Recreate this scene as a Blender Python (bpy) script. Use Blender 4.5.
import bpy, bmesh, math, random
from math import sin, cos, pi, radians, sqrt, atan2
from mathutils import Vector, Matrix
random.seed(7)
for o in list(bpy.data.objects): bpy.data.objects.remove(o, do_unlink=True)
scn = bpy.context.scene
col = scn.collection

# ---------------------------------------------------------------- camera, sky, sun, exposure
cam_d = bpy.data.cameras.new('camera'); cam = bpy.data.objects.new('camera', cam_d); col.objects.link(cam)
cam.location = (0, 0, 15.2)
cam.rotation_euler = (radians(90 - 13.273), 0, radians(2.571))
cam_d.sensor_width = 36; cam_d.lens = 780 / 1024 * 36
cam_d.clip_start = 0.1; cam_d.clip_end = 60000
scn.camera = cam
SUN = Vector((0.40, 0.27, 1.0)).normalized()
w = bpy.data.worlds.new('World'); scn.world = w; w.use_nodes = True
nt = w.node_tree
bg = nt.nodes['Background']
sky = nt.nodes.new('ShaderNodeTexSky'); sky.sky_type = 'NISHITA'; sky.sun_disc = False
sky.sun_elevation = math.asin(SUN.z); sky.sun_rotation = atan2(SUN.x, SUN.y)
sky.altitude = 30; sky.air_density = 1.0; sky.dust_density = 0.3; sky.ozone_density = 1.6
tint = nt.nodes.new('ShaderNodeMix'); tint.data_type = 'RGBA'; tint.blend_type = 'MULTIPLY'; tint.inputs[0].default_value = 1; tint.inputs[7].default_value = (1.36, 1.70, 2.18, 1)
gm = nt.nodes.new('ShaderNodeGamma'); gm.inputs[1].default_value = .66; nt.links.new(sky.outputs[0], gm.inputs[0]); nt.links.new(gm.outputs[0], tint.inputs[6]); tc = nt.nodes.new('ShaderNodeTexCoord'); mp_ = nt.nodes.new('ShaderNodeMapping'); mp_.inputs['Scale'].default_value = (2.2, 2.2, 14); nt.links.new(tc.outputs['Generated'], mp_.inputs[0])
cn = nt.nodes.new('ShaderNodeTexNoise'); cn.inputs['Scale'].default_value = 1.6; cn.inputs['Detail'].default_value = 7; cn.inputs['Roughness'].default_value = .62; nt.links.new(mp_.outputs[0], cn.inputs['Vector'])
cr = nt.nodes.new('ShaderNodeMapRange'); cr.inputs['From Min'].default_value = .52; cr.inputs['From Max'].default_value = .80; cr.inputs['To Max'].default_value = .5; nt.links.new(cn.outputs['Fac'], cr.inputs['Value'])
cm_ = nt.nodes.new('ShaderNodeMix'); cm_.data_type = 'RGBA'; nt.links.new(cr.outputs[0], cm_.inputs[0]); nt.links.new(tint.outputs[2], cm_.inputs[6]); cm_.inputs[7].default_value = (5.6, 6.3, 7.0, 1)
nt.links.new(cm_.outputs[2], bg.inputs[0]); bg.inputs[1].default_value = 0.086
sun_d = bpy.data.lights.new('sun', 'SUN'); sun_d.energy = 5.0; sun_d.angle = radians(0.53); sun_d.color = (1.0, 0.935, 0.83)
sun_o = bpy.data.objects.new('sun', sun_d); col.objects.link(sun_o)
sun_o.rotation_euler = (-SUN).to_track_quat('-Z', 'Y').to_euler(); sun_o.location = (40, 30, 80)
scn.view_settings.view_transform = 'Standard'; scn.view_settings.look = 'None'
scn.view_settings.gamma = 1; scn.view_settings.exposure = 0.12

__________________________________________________

Required work: Give again, word for word, the lines of the listing, starting at its first line and ending with the line containing "col = scn.collection".

Output for this task:
Recreate this scene as a Blender Python (bpy) script. Use Blender 4.5.
import bpy, bmesh, math, random
from math import sin, cos, pi, radians, sqrt, atan2
from mathutils import Vector, Matrix
random.seed(7)
for o in list(bpy.data.objects): bpy.data.objects.remove(o, do_unlink=True)
scn = bpy.context.scene
col = scn.collection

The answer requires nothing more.